I didn’t watch the debate last night, but like the majority of Americans, I believe that it’s no contest who is more qualified to be vice-president: Joe Biden.
That said, Biden made a real mistake last night when discussing the vice-president’s powers.
In answer to Gwen Ifill’s question about whether, as Dick Cheney once claimed, the VP is part of both the legislative and executive branches, Biden correctly stated that Cheney is the most dangerous vice-president in history (the only competitor is Aaron Burr, and his danger occurred after he had left the position).
But I think he is quite wrong to so emphatically state that the VP lies solely in the executive branch (Biden was also mistaken as saying that the executive branch is handled in Article I–it’s in Article II, but that’s not a big deal).
Article I, which does concern the legislative power, does make the VP President of the Senate, and gives him the tie-breaking vote, which actually is more power than Article II gives the office.
Biden argued that that is the only power that the VP has as President–the tie-breaker. But under current rules, that’s not quite true. The VP also makes parliamentary rulings, which can be very influential. When the Senate Republicans wanted to abolish the filibuster in 2005 through the “nuclear option,” they were prepared to get a ruling from Cheney that it would be unconstitutional. This was nonsense, but as President of the Senate, the Vice President has the power to do it. As Robert Caro details in his brilliant Master of the Senate, pro civil rights Senators nearly were able to get VP Richard Nixon to do the same in the 1950’s; only further maneuvering by Johnson and Richard Russell was able to prevent it.
Historically, the Vice Presidency was considered part of the legislative branch; for that reason, George Washington did not invite John Adams to Cabinet meetings (although given Adams’ dyspeptic personality, there might have been other reasons as well). While the 12th Amendment changed things by allowing the Presidential and Vice-Presidential candidates to run together, it did not change conceptions very much. In Doris Kearns Goodwin’s famous tome on Lincoln’s Cabinet, his first-term Veep, Hannibal Hamlin plays a cameo role early on and then disappears. As FDR’s Vice-President, Harry Truman spent most of his time presiding over the Senate, and was enjoying an end-of-the-day bourbon with Congressional leaders in House Speaker Sam Rayburn’s office when he learned that Roosevelt had died.

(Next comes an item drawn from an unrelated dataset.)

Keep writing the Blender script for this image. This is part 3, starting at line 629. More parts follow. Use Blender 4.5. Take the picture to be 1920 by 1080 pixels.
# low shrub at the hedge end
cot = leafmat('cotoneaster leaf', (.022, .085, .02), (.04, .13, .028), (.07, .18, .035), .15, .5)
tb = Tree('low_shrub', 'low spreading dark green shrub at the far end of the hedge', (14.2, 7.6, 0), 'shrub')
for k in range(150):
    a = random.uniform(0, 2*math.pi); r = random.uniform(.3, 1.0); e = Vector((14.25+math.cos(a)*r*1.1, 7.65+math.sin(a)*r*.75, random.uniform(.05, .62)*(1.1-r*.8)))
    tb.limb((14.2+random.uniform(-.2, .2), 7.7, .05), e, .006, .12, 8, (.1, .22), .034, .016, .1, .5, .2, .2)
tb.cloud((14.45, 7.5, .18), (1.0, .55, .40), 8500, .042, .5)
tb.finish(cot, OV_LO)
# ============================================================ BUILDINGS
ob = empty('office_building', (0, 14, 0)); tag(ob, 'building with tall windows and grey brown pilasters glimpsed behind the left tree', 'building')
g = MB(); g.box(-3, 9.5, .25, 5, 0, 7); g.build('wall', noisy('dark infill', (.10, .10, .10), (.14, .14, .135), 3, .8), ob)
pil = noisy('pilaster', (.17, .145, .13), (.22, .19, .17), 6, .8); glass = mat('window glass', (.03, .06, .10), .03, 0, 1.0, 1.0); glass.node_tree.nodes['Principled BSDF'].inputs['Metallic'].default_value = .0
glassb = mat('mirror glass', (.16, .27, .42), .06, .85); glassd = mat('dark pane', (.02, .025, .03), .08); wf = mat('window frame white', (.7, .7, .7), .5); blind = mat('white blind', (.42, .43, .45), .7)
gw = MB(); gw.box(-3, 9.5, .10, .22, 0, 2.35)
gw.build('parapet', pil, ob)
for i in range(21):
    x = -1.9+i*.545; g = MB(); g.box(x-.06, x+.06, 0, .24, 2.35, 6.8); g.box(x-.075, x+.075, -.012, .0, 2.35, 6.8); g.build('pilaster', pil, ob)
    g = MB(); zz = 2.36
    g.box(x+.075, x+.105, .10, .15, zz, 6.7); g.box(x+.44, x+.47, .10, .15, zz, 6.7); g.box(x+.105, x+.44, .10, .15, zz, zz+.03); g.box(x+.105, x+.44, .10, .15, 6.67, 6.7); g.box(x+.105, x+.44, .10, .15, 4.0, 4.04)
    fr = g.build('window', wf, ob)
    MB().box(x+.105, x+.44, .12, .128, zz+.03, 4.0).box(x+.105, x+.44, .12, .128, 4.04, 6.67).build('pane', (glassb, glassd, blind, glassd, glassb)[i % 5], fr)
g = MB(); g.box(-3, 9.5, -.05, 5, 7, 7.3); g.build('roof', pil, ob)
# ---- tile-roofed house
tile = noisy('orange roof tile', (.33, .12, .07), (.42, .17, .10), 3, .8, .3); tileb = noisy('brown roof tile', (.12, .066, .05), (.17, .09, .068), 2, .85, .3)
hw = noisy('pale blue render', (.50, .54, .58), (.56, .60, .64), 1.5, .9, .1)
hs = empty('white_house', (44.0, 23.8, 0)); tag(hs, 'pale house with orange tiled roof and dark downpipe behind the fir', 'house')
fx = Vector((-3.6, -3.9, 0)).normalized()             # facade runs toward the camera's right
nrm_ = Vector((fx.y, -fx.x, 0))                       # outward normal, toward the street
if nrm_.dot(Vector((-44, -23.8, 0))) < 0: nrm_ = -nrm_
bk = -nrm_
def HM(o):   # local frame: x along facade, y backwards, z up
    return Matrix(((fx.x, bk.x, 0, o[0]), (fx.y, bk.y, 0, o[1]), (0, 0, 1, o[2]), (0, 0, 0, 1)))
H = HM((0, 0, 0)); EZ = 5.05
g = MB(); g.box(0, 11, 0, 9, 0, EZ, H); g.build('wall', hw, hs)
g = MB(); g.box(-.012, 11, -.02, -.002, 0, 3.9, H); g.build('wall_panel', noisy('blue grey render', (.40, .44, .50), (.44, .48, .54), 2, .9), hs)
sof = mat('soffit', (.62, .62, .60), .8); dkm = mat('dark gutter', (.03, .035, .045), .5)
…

So I think that there is a decent, colorable claim that in fact the Vice-President does belong to two branches. And there is an important point to this.
One aspect of the Conservative Movement’s Unitary Executive theory is that there is, in fact, a strict separation of power between the branches. Something is either in one branch, or the other but not both. This serves as one important basis for Dick Cheney and David Addington’s notion that the executive doesn’t have to disclose anything to Congress: every agency that they deal with, they argue, is part of the executive branch, and Congress can’t interfere. Ditto with the judiciary. Similarly, Congress cannot meddle with administrative agencies unless they pass a statute specifically directing it to do something: after that, the President, as the head of the executive branch can direct them to do anything not explicitly outlawed by statute (and sometimes even if they are). Most Unitary Executive proponents would not push it quite this far, but it is sometimes implied in the theory.
But, as the Veep’s role shows, it is quite wrong. Federal administrative agencies are both legislative and executive. Similarly, most governmental powers defy simple characterization as “legislative,” “executive” or “judicial.” The President can veto bills, giving him a formidable legislative power. Congress can investigate, subpoena, grant immunity to witnesses, hold parties in contempt and even jail them. Only judges can actually enforce the law by issuing judgments; they can enforce their judgments through contempt and injunctions.
Thus, Richard Neustadt, the greatest theorist of presidential power, got it essentially right when he argued that the Constitution does not establish the “separation of powers,” but rather “separate institutions sharing power.” In other words, the Constitution establishes checks and balances, not a separation of powers,
Part of the Unitary Executive theory is designed to hamstring government by placing governmental powers and governmental agencies into neat little boxes, and thus destroy the government’s ability to act. Progressives should not fall for this. One reason why negotiations over the bailout bill have been difficult has been the Supreme Court’s invalidation of the legislative veto in INS v. Chadha: Congress would be more willing to grant executive authority if one House could veto the Treasury from doing things.
So the moral is: all hail the mighty Vice-President!
UPDATE: I wrote this before seeing Steve’s related post on the topic. Consider this at least something of a response. I doubt whether a Vice-President with a Senate minority can do much, but a Vice-President with a Senate majority can do something if she is ready to be aggressive about the rules.